Carmen Valio tem sido sua companheira há muitos anos. Ela é sua musa inspiradora?
Estamos juntos há 25 anos. Ela sempre adivinha o que eu preciso e o que eu gostaria de fazer. É uma parceira incrível em todos os momentos.
Quais foram as situações mais emocionantes?
Um delas foi quando retomei a carreira em 1978, no Carnegie Hall. O público me aplaudiu de pé por quase 10 minutos. Outro momento marcante foi quando precisei interromper minha carreira, em 1971.
Como descreveria o luxo em sua vida?
Luxo, para mim, é chegar ao fim de um concerto sabendo que consegui transmitir emoção ao público. Que meu coração chegou ao coração deles.

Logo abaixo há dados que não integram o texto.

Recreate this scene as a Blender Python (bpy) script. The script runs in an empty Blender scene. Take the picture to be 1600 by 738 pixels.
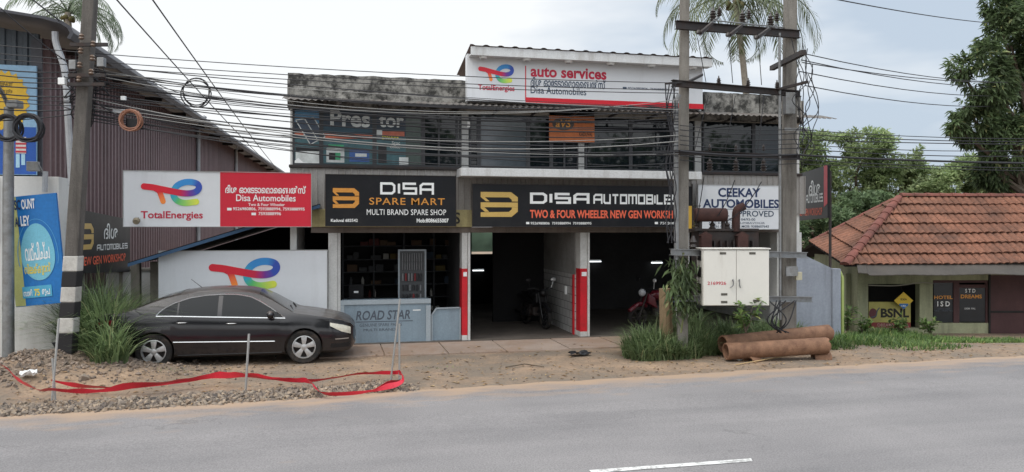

Quais são seus pequenos luxos diários?
Gosto de futebol, torço para a Portuguesa e quando jovem jogava. Inclusive um dos problemas que tive com uma das mãos foi causado por uma queda durante um jogo no Central Park, quando tinha vinte e poucos anos. Gosto de ficar em casa. Como viajei muito, prefiro momentos tranquilos, recebendo amigos e minha família. Faço ginástica e aos 84 anos me sinto estupendo. Brinco que costumo acordar de manhã como um velhinho de 100 anos, checo se meu nome não está nos obituários e, se não está, peço dois ovos fritos e vou à luta. Outro prazer é o convívio com meu cachorro, o Sebastian, um maltês. Sempre tive cachorros, mas este é especial.